### EXERCISE INSTRUCTIONS
Show only lines that include "pixels".
===== DATASET SECTION
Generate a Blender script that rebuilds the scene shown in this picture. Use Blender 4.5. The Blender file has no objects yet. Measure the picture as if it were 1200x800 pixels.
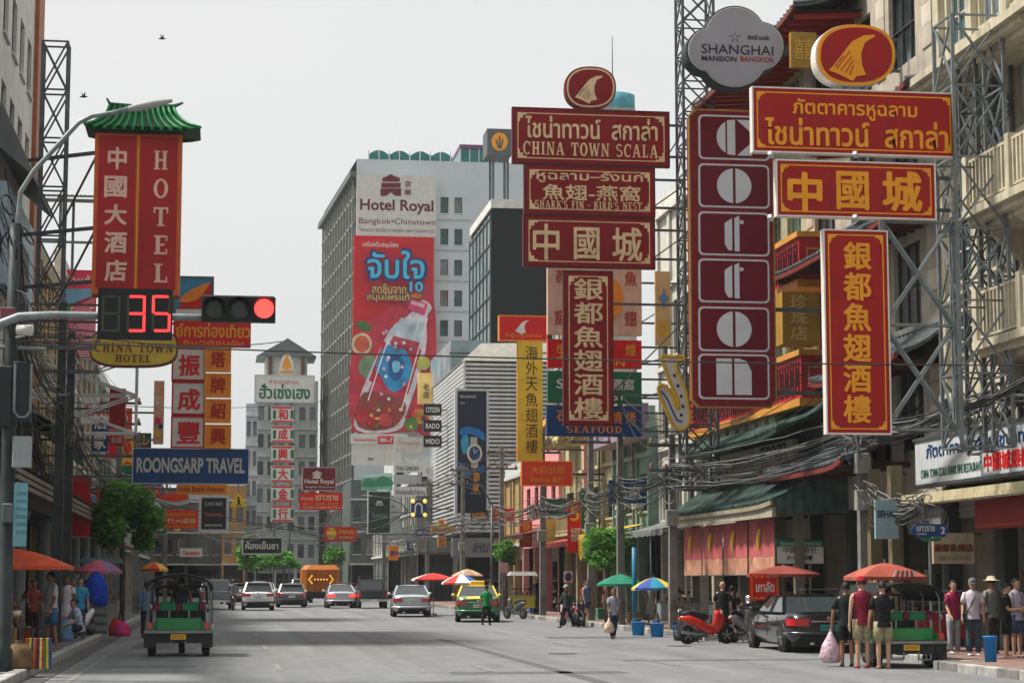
import bpy, bmesh, math, random
from mathutils import Vector, Matrix
RAD = math.radians
R = random.Random(7)
SC = bpy.context.scene
COL = SC.collection
# ---------------------------------------------------------------- camera
FPX = 2400.0                                   # focal length in pixels of the 1200 px wide photograph
YAW = math.atan(340 / 2400); PITCH = math.atan(282 / math.hypot(2400, 340))
CZ = 1.7
_c = bpy.data.cameras.new('camera'); _c.sensor_width = 36; _c.lens = 36 * FPX / 1200
_c.clip_start = 0.5; _c.clip_end = 4000
cam = bpy.data.objects.new('camera', _c); COL.objects.link(cam)
cam.location = (0, 0, CZ); cam.rotation_euler = (math.pi / 2 + PITCH, 0, -YAW)
SC.camera = cam
# ---------------------------------------------------------------- world, sun, exposure
SUN_EL, SUN_AZ = 60.0, -74.0                   # azimuth from +Y towards +X: the sun stands left of the street, a little ahead
w = bpy.data.worlds.new('World'); SC.world = w; w.use_nodes = True
nt = w.node_tree; nt.nodes.clear()
sky = nt.nodes.new('ShaderNodeTexSky'); sky.sky_type = 'NISHITA'; sky.sun_disc = False
sky.sun_elevation = RAD(SUN_EL); sky.sun_rotation = RAD(SUN_AZ)
sky.air_density = 1.0; sky.dust_density = 5.0; sky.ozone_density = 1.0
hs = nt.nodes.new('ShaderNodeHueSaturation'); hs.inputs['Saturation'].default_value = 0.12
mx = nt.nodes.new('ShaderNodeMix'); mx.data_type = 'RGBA'
mx.inputs[0].default_value = 0.8; # thin overcast over the clear sky, with faint cloud structure
tcw = nt.nodes.new('ShaderNodeTexCoord'); mpw = nt.nodes.new('ShaderNodeMapping'); mpw.inputs['Scale'].default_value = (1, 1, 2.6); nw = nt.nodes.new('ShaderNodeTexNoise'); nw.inputs['Scale'].default_value = 2.2; nw.inputs['Detail'].default_value = 7; rw = nt.nodes.new('ShaderNodeValToRGB')
nt.links.new(tcw.outputs['Generated'], mpw.inputs[0]); nt.links.new(mpw.outputs[0], nw.inputs['Vector']); nt.links.new(nw.outputs['Fac'], rw.inputs[0]); rw.color_ramp.elements[0].position = 0.3; rw.color_ramp.elements[1].position = 0.75
rw.color_ramp.elements[0].color = (0.93, 0.965, 0.95, 1); rw.color_ramp.elements[1].color = (1.0, 0.99, 0.975, 1); gw = nt.nodes.new('ShaderNodeVectorMath'); gw.operation = 'SCALE'; gw.inputs['Scale'].default_value = 4.02
nt.links.new(rw.outputs[0], gw.inputs[0]); nt.links.new(gw.outputs[0], mx.inputs[7])
bg = nt.nodes.new('ShaderNodeBackground'); bg.inputs[1].default_value = 0.15
out = nt.nodes.new('ShaderNodeOutputWorld')
nt.links.new(sky.outputs[0], hs.inputs['Color']); nt.links.new(hs.outputs[0], mx.inputs[6])
nt.links.new(mx.outputs[2], bg.inputs[0]); nt.links.new(bg.outputs[0], out.inputs[0])
sl = bpy.data.lights.new('sun', 'SUN'); sl.energy = 4.8; sl.angle = RAD(7); sl.color = (1, 0.94, 0.86)
so = bpy.data.objects.new('sun', sl); COL.objects.link(so)
_d = Vector((math.sin(RAD(SUN_AZ)) * math.cos(RAD(SUN_EL)), math.cos(RAD(SUN_AZ)) * math.cos(RAD(SUN_EL)), math.sin(RAD(SUN_EL))))
so.rotation_euler = _d.to_track_quat('Z', 'Y').to_euler(); so.location = (-30, 20, 60)
SC.view_settings.view_transform = 'Standard'; SC.view_settings.look = 'None'
SC.view_settings.exposure = 0.5; SC.view_settings.gamma = 1.0
SC.cycles.max_bounces = 6; SC.cycles.diffuse_bounces = 3; SC.cycles.glossy_bounces = 3
SC.cycles.transparent_max_bounces = 12; SC.cycles.transmission_bounces = 4
SC.cycles.use_denoising = True
# ---------------------------------------------------------------- pixel <-> world
_cy, _sy, _cp, _sp = math.cos(YAW), math.sin(YAW), math.cos(PITCH), math.sin(PITCH)
FW = Vector((_sy * _cp, _cy * _cp, _sp)); RT = Vector((_cy, -_sy, 0)); UP = Vector((-_sy * _sp, -_cy * _sp, _cp))
def ray(px, py): return FW + RT * ((px - 600) / FPX) + UP * ((400 - py) / FPX)
def at(px, py, Y):
 r = ray(px, py); k = Y / r.y; return Vector((r.x * k, Y, CZ + r.z * k))
def atX(px, py, X):
 r = ray(px, py); k = X / r.x; return Vector((X, r.y * k, CZ + r.z * k))
def G(px, py, z=0.0):
 r = ray(px, py); k = (z - CZ) / r.z; return Vector((r.x * k, r.y * k, z))
def YX(px, X=17.0):                              # depth at which the facade plane X crosses picture column px
 r = ray(px, 560); return X / r.x * r.y
def mpp(Y): return Y / FPX / (_cy)               # metres per pixel, roughly
# ---------------------------------------------------------------- materials
M = {}
def mat(name, rgb, rough=0.6, metal=0.0, var=0.12, scale=2.0, bump=0.0, bscale=40.0, grime=0.0, emit=0.0, coat=0.0, spec=None, stretch=None):
 if name in M: return M[name]
 m = bpy.data.materials.new(name); m.use_nodes = True; n = m.node_tree; b = n.nodes['Principled BSDF']
 b.inputs['Roughness'].default_value = rough; b.inputs['Metallic'].default_value = metal
 b.inputs['Specular IOR Level'].default_value = (0.22 if not metal else 0.5) if spec is None else spec
 if coat: b.inputs['Coat Weight'].default_value = coat; b.inputs['Coat Roughness'].default_value = 0.08
 col = (*rgb, 1)
 if var or grime or bump:
  tc = n.nodes.new('ShaderNodeTexCoord'); mp = n.nodes.new('ShaderNodeMapping')
  n.links.new(tc.outputs['Object'], mp.inputs[0])
  if stretch: mp.inputs['Scale'].default_value = stretch
 cur = None
 if var:
  no = n.nodes.new('ShaderNodeTexNoise'); no.inputs['Scale'].default_value = scale; no.inputs['Detail'].default_value = 6
  n.links.new(mp.outputs[0], no.inputs['Vector'])
  r = n.nodes.new('ShaderNodeValToRGB'); r.color_ramp.elements[0].position = 0.3; r.color_ramp.elements[1].position = 0.7
  a = 1 - var * 1.6; c = 1 + var * 0.7
  r.color_ramp.elements[0].color = (*[min(1, x * a) for x in rgb], 1); r.color_ramp.elements[1].color = (*[min(1, x * c) for x in rgb], 1)
  n.links.new(no.outputs['Fac'], r.inputs[0]); cur = r.outputs[0]
 if grime:
  mp2 = n.nodes.new('ShaderNodeMapping'); mp2.inputs['Scale'].default_value = (3.0, 3.0, 0.35); n.links.new(tc.outputs['Object'], mp2.inputs[0])
  g = n.nodes.new('ShaderNodeTexNoise'); g.inputs['Scale'].default_value = 1.6; g.inputs['Detail'].default_value = 8; g.inputs['Roughness'].default_value = 0.7
  n.links.new(mp2.outputs[0], g.inputs['Vector'])
  r2 = n.nodes.new('ShaderNodeValToRGB'); r2.color_ramp.elements[0].position = 0.48; r2.color_ramp.elements[1].position = 0.72
  r2.color_ramp.elements[0].color = (0, 0, 0, 1); r2.color_ramp.elements[1].color = (grime,) * 3 + (1,)
  n.links.new(g.outputs['Fac'], r2.inputs[0])
  mi = n.nodes.new('ShaderNodeMix'); mi.data_type = 'RGBA'; n.links.new(r2.outputs[0], mi.inputs[0])
  if cur: n.links.new(cur, mi.inputs[6])
  else: mi.inputs[6].default_value = col
  mi.inputs[7].default_value = (0.05, 0.045, 0.038, 1); cur = mi.outputs[2]
 if cur: n.links.new(cur, b.inputs['Base Color'])
 else: b.inputs['Base Color'].default_value = col
 if bump:
  bn = n.nodes.new('ShaderNodeTexNoise'); bn.inputs['Scale'].default_value = bscale; bn.inputs['Detail'].default_value = 4
  n.links.new(mp.outputs[0], bn.inputs['Vector'])
  bb = n.nodes.new('ShaderNodeBump'); bb.inputs['Strength'].default_value = bump; bb.inputs['Distance'].default_value = 0.02
  n.links.new(bn.outputs['Fac'], bb.inputs['Height']); n.links.new(bb.outputs[0], b.inputs['Normal'])
 if emit:
  b.inputs['Emission Color'].default_value = col; b.inputs['Emission Strength'].default_value = emit
 M[name] = m; return m
def glass_mat(name, rgb, rough=0.08):
 return mat(name, rgb, rough=rough, var=0.2, scale=0.8, spec=0.8)
def S(r, g, b):                                  # sRGB 0-255 -> linear albedo
 f = lambda c: (c / 255 / 12.92) if c / 255 <= 0.04045 else ((c / 255 + 0.055) / 1.055) ** 2.4
 return (f(r), f(g), f(b))
def paint(r, g, b, rough=0.55, **k):
 return mat('paint_%d_%d_%d_%s' % (r, g, b, '_'.join('%s%s' % (a, c) for a, c in sorted(k.items())) + str(rough)), S(r, g, b), rough=rough, **k)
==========
### ANSWER FOR THE TASK
Generate a Blender script that rebuilds the scene shown in this picture. Use Blender 4.5. The Blender file has no objects yet. Measure the picture as if it were 1200x800 pixels.
FPX = 2400.0                                   # focal length in pixels of the 1200 px wide photograph